Perubahan suasana hati ini terutama terlihat dalam perdebatan sengit mengenai RUU mobilisasi baru yang dapat menyebabkan pemanggilan hingga 500.000 tentara. RUU ini diajukan di Parlemen pada Desember 2023, namun segera ditarik untuk direvisi.

RUU ini memicu ketidakpuasan dalam masyarakat Ukraina tentang proses perekrutan militer, yang disoroti sebagai sarang korupsi dan semakin agresif. Banyak anggota parlemen menyatakan beberapa ketentuannya, seperti melarang penghindar wajib militer membeli properti, dapat melanggar hak asasi manusia.

Titik paling kontroversial menyangkut isu mobilisasi massal yang sangat sensitif.

Langkah-langkah yang akan memudahkan wajib militer dianggap para ahli sebagai membuka jalan bagi mobilisasi massal, seperti yang dikatakan pejabat militer baru-baru, bahwa itu diperlukan untuk mengganti kerugian di medan perang dan menahan pertempuran sengit satu tahun ke depan.

Banyak di Ukraina yang khawatir langkah-langkah tersebut bisa memicu ketegangan sosial.

Presiden Ukraina, Volodymyr Zelenskyy, tampak enggan mengambil tanggung jawab untuk memberlakukan pemanggilan besar-besaran, malah meminta pemerintah dan militer untuk menyusun argumen lebih banyak mendukung langkah ini, seperti yang dilaporkan oleh New York Times, Senin, (29/1/2024).

"Saya belum melihat detail yang cukup jelas untuk mengatakan bahwa kita perlu melakukan mobilisasi setengah juta orang," ujarnya dalam wawancara baru-baru ini dengan saluran berita Inggris Channel 4.

Baca Juga: Pejabat Kemhan Dituding Korupsi $40 Juta Dana Impor Mortir Perang Rusia, 5 Pejabat Ukraina Ditangkap

Dua tentara Ukraina beristirahat di garis depan di dekat Kreminna, Luhansk, Ukraina, Kamis, 8 Juni 2023.  (Sumber: Roman Chop via AP)

Militer mengusulkan bahwa mobilisasi massal adalah isu pemerintah sipil, suatu tanggapan yang dapat memperburuk ketegangan antara Zelenskyy dan panglima tertingginya, Jenderal Valery Zaluzhny.
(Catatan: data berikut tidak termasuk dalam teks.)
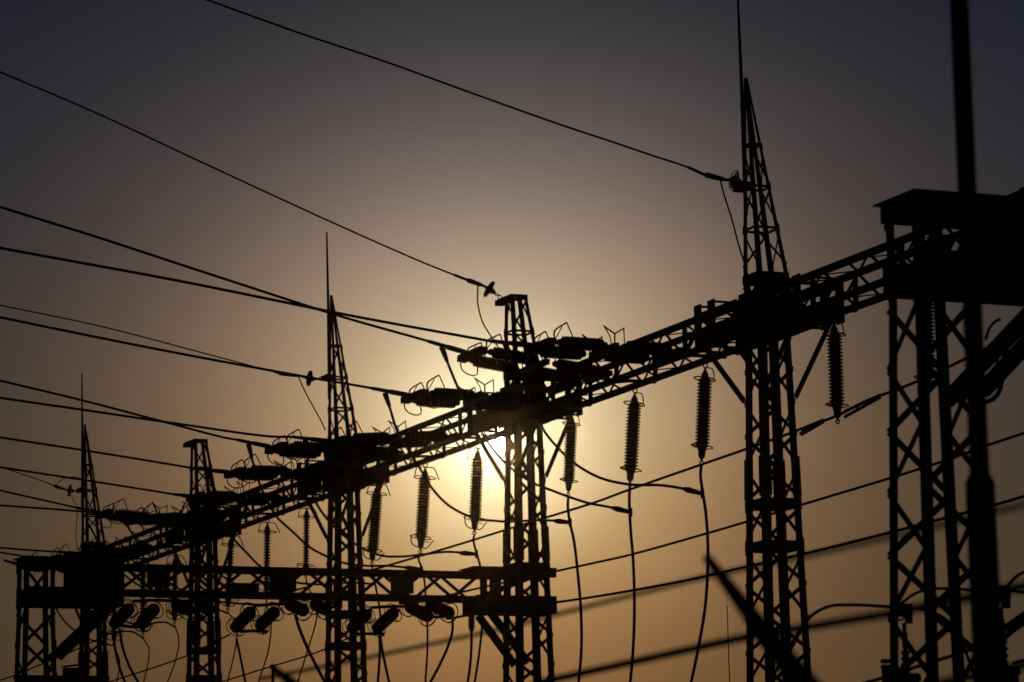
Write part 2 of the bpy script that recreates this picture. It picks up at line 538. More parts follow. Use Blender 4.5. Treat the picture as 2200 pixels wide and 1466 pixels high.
def portal_column():
    root = empty("portal_tower", (0, 0, 0), ROTZ)
    for sv in (-1, 1):
        for su in (-1, 1):
            m = MB(); m.angle(cf_p(0, sv, su), cf_p(5.9, sv, su), 0.066, -sv, -su, 0.012)
            m.angle(cf_p(5.9, sv, su), cf_p(ZC, sv, su), 0.066, -sv, -su, 0.012)
            m.build("leg", STEEL, root)
    for f in FACES:
        m = MB(); n = 15; a, b = 0.4, 5.88; st = (b - a) / n
        fl = f in (('v', 1), ('u', -1))
        zig(m, cf_p, a, b, 12, f, 0.05, fl)
        zig(m, cf_p, 5.95, 6.52, 1, f, 0.045, fl)
        m.build("lacing", STEEL, root)
    for z in (0.35,):
        m = MB(); plate_ring(m, cf_p, z, 0.1); m.build("belt_plate", STEEL, root)
    return root


def portal_beam(L):
    """box truss along local +x starting at the column axis"""
    root = empty("portal_beam", (0, 0, 0), ROTZ)
    zb, zt, w = 6.20, 6.575, 0.232
    hd = 1.25
    for su in (-1, 1):
        for z in (zb, zt):
            m = MB()
            m.bar((-0.2, su * w, z), (L, su * w, z), 0.065, 0.065)
            m.build("chord", STEEL, root)
    ms = [MB() for _ in range(4)]
    n = max(4, round((L - 2 * hd) / 0.47)); st = (L - 2 * hd) / n
    for i in range(n):
        a, b = hd + i * st, hd + (i + 1) * st
        for k, su in enumerate((-1, 1)):
            y = su * (w + .002); fl = (i + k) % 2
            ms[k].bar((a, y, zb if fl else zt), (b, y, zt if fl else zb), 0.05, 0.01, up=(0, 1, 0))
        for k, z in ((2, zb - .02), (3, zt + .02)):
            ms[k].bar((a, -w if i % 2 else w, z), (b, w if i % 2 else -w, z), 0.036, 0.01)
    for k, su in enumerate((-1, 1)):
        for x0, x1 in ((0.30, hd), (L - hd, L - 0.30)):
            ms[k].bar((x0, su * (w + .002), zb), (x1, su * (w + .002), zt), 0.06, 0.01, up=(0, 1, 0)) if x0 > 1 else None
    for m in ms:
        m.build("lacing", STEEL, root)
    for su in (-1, 1):
        m = MB(); m.box((0.84, su * (w + .056), (zb + zt) / 2), (0.70, 0.012, 0.40)); m.build("web_plate", STEEL, root)
    for x0, x1, flip in ((-0.222, hd, 0), (L - hd - .1, L + 0.0, 1)):
        m = MB()
        for su in (-1, 1):
            y = su * (w + 0.042)
            m.box(((x0 + x1) / 2, y, zt + 0.03), (x1 - x0, 0.014, 0.13))
            m.box(((x0 + x1) / 2, y, zb - 0.075), (x1 - x0, 0.014, 0.25))
            for xx in (hd - .06, hd - .26) if not flip else (L - hd + .26, L - hd + .42):
                m.box((xx, y + su * .008, (zb + zt) / 2), (0.12, 0.012, 0.44))
        m.box(((x0 + x1) / 2 - .02, 0, zt + 0.105), (x1 - x0 + .05, 2 * w + .15, 0.014))
        m.box(((x0 + x1) / 2, 0, zb - 0.21), (x1 - x0, 2 * w + .16, 0.014))
        m.build("end_frame", STEEL, root)
    for x0, x1 in ((1.08, 0.27), (L - 1.1, L - 0.50)):
        for su in (-1, 1):
            m = MB(); m.bar((x0, su * 0.25, 5.98), (x1, su * 0.262, 5.22), 0.12, 0.05, up=(0, 1, 0)); m.build("knee_brace", STEEL, root)
    return root


pc = portal_column(); pc.location = G(PV, BAY, 0)
tag(pc, "narrow box-shaped lattice tower at the left edge under a flat cap", "lattice tower", "towers carrying the low cross portals")
pc2 = copy_tree(pc); pc2.location = G(PV + 0.012, -17.55, 0)
tag(pc2, "large box-shaped lattice tower in the right foreground behind the blurred pole", "lattice tower", "towers carrying the low cross portals")
pb = portal_beam(8.16); pb.location = G(PV, BAY, 0)
tag(pb, "low horizontal lattice beam running across the lower left to the tower by the sun", "gantry beam", "low cross portal beams")
pb2 = copy_tree(pb); pb2.location = G(PV, -17.55, 0)
tag(pb2, "dark wide beam leaving the right foreground tower past the right edge", "gantry beam", "low cross portal beams")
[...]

Presiden mencela Jendral Zaluzhny pada musim gugur lalu, setelah dia mengatakan bahwa perang telah mencapai kebuntuan.

"Ini seperti bola panas," kata Petro Burkovsky, kepala Democratic Initiatives Foundation, sebuah think tank Ukraina.

"Pemimpin politik memutuskan untuk menghindari isu mobilisasi" selama perang, kata Burkovsky. Tetapi dengan pasukan terkuras setelah dua tahun, mengabaikan kebutuhan mobilisasi tentara baru tidak dapat dipertahankan, "dan sekarang, seseorang harus bertanggung jawab secara politis."

Tantangan untuk mengumpulkan cukup pasukan hanyalah salah satu dari banyak masalah yang dihadapi Ukraina ketika bantuan militer dan keuangan asing semakin sulit didapatkan, mengancam melemahkan kemampuan Kiev untuk menahan garis depan dan mendukung ekonominya.

Kebutuhan untuk memperbarui angkatan bersenjata Ukraina telah terlihat selama beberapa bulan. Meskipun Kiev merahasiakan jumlah korban, pejabat Amerika Serikat musim panas lalu menyebutkan angka hampir 70.000 tewas dan 100.000 hingga 120.000 terluka.

Pejabat AS mengatakan korban Rusia hampir dua kali lipat, hasil dari mengirim gelombang demi gelombang pasukan dalam serangan berdarah untuk merebut kota-kota Ukraina, tanpa memperdulikan biaya manusiawi. Namun, Rusia punya populasi yang jauh lebih besar, dan mereka menambah jumlah pasukan dengan puluhan ribu tahanan.

Sebaliknya, upaya Ukraina untuk membangun kembali pasukannya tertinggal.

Para prajurit di garis depan mengatakan mereka melihat penurunan yang stabil dalam kualitas rekrutan. Banyak di antaranya lebih tua, mengalami luka dari beberapa tahun yang lalu, dan kurang termotivasi untuk bertempur.

Lebih banyak pria juga mencoba menghindari wajib militer, melarikan diri atau bersembunyi di rumah. Desersi, kata seorang prajurit Ukraina yang ditempatkan di timur, juga menjadi masalah.